Sheridan’s main street (M-66) to be ‘recycled’

By Mike Taylor • Last Updated 10:01 am on Wednesday, August 14, 2013

SHERIDAN — At least some of the blacktop being milled up from Sheridan’s main street (M-66) will soon find its way into other village projects.

At Tuesday evening’s meeting, village council members voted to purchase several tons of the millings from Michigan Department of Transportation contractors, which is overseeing the road improvement project there. According to Village Superintendent Doug Lane, the millings may be purchased for $7 per ton, far less than the $20 per yard the material usually goes for.

“There are a few places around town we could use (the millings),” Lane said. “We’ve built all this stuff down at the park, the pavilion and stuff. My thoughts are we could use some of those millings and skin some sod off the top (for additional parking). That area was all parking for years; there’s a good base there.”

Councilman Don Nassif questioned whether the property could be altered, since it is technically designated a wetland. Nassif expressed concern that the village would be prohibited from adding the millings by the Department of Environmental Quality (DEQ).

Village President Susan Wyckoff-McFarland also noted the shortage of parking at the park, particularly when boat trailers are left near the boat launch.

“The other night there were five or six boats out there and it was a real problem,” Wyckoff-McFarland said.

Lane pointed out that the millings also could be used at several other spots around town to patch rough roads in need of repair.

“I would think $2,000 would get us where we need to be,” Lane said. “That would give us five or six loads.”

Lane added that the parking issue at the park would have to be addressed eventually, however.

“We have a new pavilion there that will hold 75 people and parking for three cars,” he said.

In other business, the council again addressed the issue of a decorative clock for the soon to be refurbished main street. The idea had previously been tabled because the cost of the clock — $22,000 — was deemed too expensive for the village budget to bear.

Since then, however, Lane has done some research and found a clock similar to the one first considered, but at about half the price. Also, both Lane and Wyckoff-McFarland have been approached by village residents willing to donate money for the clock’s purchase.

“Between Doug and I, we’ve had at least 12 people saying they want to donate,” Wyckoff-McFarland said.

Lane had already opted to allow Consumers Energy — contracted for the electrical work on the street improvement project — to install the electrical infrastructure for the clock.

Finally, the council heard from Nassif regarding additional dog ordinances for the village. At last month’s meeting, a village resident brought several dog-related complaints to the council’s attention, asking for stricter animal control regulations within village limits.

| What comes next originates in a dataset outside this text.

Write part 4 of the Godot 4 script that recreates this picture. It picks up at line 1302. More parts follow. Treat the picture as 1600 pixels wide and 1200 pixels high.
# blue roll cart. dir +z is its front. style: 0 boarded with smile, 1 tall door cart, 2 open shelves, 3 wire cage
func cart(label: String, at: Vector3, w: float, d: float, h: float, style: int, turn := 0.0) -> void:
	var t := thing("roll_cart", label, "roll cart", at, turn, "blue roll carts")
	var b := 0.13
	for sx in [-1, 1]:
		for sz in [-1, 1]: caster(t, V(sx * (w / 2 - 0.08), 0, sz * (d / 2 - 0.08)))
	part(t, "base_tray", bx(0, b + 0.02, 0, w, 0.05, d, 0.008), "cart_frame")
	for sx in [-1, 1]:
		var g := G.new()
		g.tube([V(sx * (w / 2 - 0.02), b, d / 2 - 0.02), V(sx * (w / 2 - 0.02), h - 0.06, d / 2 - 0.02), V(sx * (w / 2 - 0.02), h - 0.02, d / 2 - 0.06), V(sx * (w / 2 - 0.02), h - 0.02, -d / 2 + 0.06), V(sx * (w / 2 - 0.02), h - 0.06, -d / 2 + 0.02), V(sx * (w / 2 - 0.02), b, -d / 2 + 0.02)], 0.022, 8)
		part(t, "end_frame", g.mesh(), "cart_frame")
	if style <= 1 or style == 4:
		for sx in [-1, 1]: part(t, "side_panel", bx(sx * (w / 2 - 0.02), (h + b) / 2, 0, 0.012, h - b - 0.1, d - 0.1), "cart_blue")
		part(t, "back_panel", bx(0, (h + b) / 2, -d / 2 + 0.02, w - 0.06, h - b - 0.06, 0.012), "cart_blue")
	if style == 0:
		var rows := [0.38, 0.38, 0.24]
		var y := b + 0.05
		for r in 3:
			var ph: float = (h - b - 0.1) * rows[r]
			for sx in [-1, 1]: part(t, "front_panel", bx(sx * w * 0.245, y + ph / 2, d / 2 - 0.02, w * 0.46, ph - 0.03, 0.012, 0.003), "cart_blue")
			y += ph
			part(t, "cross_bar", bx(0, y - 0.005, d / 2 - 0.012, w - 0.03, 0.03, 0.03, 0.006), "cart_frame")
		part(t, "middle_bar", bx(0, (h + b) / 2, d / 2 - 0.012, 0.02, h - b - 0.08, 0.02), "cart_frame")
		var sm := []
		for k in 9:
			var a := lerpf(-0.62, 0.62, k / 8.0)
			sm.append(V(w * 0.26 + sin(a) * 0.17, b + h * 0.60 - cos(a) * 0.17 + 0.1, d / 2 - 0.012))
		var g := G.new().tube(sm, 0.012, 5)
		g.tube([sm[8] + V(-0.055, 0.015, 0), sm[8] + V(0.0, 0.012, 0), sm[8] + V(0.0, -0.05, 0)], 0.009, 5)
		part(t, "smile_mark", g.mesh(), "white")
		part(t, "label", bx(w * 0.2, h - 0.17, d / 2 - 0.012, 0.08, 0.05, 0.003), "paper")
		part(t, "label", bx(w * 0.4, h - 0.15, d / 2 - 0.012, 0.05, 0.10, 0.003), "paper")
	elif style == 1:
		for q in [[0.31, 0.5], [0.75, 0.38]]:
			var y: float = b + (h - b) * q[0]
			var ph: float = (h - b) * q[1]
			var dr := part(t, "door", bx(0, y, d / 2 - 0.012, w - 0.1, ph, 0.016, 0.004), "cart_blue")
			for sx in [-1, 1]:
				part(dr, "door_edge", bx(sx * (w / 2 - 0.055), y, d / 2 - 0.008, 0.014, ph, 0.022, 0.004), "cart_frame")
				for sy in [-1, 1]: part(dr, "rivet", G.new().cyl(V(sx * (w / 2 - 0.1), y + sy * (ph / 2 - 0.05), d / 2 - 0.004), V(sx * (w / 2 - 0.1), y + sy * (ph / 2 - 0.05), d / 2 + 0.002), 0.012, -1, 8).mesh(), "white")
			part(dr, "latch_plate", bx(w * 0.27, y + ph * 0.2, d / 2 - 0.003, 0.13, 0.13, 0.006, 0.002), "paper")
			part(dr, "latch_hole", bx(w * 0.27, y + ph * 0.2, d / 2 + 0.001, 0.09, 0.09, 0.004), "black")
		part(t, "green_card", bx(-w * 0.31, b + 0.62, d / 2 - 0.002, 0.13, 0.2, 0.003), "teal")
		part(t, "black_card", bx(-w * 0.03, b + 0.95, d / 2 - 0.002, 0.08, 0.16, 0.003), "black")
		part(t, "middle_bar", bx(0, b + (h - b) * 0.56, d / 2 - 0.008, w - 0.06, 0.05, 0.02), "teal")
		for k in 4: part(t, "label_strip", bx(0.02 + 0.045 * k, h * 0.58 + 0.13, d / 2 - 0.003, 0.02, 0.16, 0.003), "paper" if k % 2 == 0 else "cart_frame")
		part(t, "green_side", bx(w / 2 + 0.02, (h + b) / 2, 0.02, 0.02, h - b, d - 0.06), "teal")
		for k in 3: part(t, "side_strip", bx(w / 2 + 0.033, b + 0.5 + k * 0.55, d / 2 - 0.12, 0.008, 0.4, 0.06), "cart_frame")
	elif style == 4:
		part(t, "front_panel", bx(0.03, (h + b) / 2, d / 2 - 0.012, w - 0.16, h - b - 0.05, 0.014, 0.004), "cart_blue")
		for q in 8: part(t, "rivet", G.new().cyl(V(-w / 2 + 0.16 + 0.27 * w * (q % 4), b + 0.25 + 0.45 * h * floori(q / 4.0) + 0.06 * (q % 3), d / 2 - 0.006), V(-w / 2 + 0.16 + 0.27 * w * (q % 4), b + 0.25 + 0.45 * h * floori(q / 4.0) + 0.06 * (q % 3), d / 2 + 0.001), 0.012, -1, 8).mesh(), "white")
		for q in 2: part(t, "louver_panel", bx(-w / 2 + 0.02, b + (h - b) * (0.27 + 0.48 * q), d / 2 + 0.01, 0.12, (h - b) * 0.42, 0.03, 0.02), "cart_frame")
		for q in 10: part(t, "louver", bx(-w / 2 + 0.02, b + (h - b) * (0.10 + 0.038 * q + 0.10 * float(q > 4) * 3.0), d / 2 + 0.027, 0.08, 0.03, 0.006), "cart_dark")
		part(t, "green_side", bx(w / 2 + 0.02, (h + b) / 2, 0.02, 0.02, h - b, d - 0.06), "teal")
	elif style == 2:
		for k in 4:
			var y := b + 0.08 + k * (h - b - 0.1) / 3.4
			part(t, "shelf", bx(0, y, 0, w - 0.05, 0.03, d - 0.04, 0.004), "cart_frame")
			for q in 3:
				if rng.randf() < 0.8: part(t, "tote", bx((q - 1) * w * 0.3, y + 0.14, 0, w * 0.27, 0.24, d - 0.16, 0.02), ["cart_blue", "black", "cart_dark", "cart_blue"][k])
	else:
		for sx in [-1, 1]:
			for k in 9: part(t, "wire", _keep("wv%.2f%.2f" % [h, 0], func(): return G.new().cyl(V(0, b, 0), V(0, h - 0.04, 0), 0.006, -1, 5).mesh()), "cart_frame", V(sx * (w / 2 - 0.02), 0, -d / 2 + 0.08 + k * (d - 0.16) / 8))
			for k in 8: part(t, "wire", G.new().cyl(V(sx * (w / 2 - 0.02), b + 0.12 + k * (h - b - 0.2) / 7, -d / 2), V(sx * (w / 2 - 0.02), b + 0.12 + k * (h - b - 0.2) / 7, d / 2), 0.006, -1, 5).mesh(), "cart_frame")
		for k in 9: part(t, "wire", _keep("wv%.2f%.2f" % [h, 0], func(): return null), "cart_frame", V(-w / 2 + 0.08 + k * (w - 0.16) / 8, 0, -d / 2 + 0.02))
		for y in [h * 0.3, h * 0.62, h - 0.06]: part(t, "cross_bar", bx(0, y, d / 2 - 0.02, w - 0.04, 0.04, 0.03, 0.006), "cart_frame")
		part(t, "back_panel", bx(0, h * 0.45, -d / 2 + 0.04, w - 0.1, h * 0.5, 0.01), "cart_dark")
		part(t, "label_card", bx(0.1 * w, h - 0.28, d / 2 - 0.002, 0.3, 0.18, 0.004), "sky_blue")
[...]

After looking into the matter, Nassif determined that county regulations, some which won’t go into affect until March 2014, would better serve to address these concerns.

“I don’t think we need to take on the issue,” Nassif said. “We’re not set up to handle animal control. Also, we’re not set up to enforce an animal control ordinance. I think the county is on track with their ordinances.”

Nassif pointed out that any ordinance the village adopted would simply be a duplication of efforts already in the works on the county level.

The Sheridan Village Council next meets at 7:30 p.m. Sept. 10.